Luke / Randall,

Thanks for replying. I did not want to embarrass Mr. Hillegass with my ignorance, but his book IS the one I am trying to follow. I am currently working on his "To Do List" example in Chapter 6 (page 110).

In my example, I have the following items in my App Controller class:

        Text Field (along with an IBOutlet)
        Button (along with an IBOutlet)
        Table View (along with an IBOutlet)     
        Mutable Array instance variable

My concern is whether or not the DIRECTION in which I CTRL-drag the objects. For example, if do I drag from the Button object to the App Controller or do I CTRL-drag from the App Controller to the Button?

I'm coming from a C# / .NET environment. While there ARE visual design tools involved, it is much more manual. For example, adding a Button to a Form creates the implmentation in the source file. Double- clicking the control then creates the event handler for the object. Anything that you may want to do is handled programatically.

Basically, since I cannot see what is happening under the hood, I'm beginning to second-guess that the calls will be made in the right direction.

I hope that made sense. Again, my apologies for such a noob-ish question.

Thanx,
Fred



On Nov 17, 2008, at 1:56 PM, Randall Meadows wrote:

On Nov 17, 2008, at 11:09 AM, Greg Deward wrote:

Good afternoon!

I am trying to learn Cocoa and am having difficulty remembering which direction to CTRL-drag controls to wire up the controls in Interface Builder. For example, dragging from my button to my App Controller (NSObject) or vice versa. Does anyone have a way to explain this that might make it stick?

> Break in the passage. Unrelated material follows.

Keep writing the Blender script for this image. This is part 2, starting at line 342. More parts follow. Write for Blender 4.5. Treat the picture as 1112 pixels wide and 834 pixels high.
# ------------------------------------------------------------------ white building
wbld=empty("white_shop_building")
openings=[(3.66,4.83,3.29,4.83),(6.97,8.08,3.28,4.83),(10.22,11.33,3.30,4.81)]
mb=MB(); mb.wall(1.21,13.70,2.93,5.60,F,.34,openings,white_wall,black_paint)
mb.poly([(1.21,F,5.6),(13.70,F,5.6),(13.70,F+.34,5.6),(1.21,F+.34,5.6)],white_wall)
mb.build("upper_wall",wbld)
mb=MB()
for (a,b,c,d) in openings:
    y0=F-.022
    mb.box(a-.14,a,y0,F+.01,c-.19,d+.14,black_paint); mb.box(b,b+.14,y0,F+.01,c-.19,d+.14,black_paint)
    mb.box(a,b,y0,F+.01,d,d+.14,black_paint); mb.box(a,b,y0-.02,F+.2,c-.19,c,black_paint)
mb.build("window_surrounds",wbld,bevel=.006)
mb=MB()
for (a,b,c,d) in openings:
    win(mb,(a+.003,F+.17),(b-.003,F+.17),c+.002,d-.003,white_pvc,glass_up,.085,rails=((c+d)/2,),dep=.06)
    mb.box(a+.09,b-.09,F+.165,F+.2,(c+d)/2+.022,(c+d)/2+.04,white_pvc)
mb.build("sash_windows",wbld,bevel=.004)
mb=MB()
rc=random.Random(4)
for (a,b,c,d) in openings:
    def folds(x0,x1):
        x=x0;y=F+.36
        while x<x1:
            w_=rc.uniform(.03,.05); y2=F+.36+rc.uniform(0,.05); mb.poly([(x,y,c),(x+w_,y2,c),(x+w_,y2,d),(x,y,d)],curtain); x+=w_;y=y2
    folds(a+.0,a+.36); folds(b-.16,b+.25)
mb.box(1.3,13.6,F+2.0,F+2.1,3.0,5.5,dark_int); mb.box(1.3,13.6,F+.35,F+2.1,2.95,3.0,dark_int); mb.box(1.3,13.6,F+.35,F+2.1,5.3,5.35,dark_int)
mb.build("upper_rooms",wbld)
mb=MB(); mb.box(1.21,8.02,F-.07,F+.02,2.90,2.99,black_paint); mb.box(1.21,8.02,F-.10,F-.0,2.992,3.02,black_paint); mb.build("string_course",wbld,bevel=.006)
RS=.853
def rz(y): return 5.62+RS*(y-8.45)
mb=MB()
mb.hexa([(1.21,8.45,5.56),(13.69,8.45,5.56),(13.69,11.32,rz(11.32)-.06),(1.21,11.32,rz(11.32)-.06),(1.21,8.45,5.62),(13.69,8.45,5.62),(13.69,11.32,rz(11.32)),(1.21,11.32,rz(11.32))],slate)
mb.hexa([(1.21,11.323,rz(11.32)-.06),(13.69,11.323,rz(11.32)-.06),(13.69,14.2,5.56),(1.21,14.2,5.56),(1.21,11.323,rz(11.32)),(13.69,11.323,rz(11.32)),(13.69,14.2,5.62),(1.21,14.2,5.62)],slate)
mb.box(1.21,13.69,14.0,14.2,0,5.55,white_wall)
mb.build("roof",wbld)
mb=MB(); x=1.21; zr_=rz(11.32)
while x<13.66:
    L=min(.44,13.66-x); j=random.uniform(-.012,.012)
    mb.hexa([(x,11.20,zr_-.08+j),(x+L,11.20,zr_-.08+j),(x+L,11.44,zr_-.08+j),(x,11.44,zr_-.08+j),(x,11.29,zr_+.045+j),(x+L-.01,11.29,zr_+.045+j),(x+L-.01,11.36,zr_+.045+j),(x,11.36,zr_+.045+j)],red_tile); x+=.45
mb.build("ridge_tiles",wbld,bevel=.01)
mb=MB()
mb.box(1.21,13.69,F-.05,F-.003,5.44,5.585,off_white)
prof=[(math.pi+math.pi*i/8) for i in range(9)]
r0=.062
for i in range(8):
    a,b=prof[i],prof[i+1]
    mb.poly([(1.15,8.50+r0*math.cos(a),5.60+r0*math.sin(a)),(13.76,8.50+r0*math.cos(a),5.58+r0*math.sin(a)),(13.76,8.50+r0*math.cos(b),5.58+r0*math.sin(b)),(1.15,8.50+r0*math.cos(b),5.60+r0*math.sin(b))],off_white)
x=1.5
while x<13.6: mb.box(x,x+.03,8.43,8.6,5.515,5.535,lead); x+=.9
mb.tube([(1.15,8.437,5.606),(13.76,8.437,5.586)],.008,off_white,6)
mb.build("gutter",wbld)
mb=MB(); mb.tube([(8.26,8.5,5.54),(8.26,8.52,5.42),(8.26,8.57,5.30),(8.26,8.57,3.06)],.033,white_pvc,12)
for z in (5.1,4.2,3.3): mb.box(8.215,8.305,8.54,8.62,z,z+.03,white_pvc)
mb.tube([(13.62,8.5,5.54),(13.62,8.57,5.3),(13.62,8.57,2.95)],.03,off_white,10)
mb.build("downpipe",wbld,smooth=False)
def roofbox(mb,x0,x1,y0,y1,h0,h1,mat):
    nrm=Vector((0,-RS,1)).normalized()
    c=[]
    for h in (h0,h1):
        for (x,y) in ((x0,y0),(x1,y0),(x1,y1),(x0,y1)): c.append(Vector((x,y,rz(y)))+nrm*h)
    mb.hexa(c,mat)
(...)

Aaron Hillegass, in his "Cocoa Programming for Mac OS X" book explains it this way:

"Now you are going to introduce some objects to each other....To introduce one object to another, you will control-drag from the object that needs to know to the object it needs to know about."

So, for instance, a class needs to know about its NSButton outlet, so you control-drag from the class to the NSButton in the window (to set the IBOutlet). The NSButton needs to know what method to call when it is pressed, so you control-drag from the button to the class (to set the IBAction).

Or do what Luke said in his response... :)

It seems to me that a button should make a call to my App Controller when the click event is fired; therefore I should CTRL- drag FROM the button TO the NSObject. This would allow me to select the appropriate Received Action (ie, "doSomething", etc.").

Yep, sounds like you have the basic gist of it...

However, if I need to do something with a text box (read from it) and a table view (insert an item), I should go the other way... since I'm going to fetch from the text field and then insert into the NSArray that is feeding the text view.

But, what triggers the action of reading from the text field and inserting that into the array that feeds the table (you said text, but I assume that's a typo) view? A button gets pressed? The user presses Enter? You set the action of the object that does that action just as you would otherwise.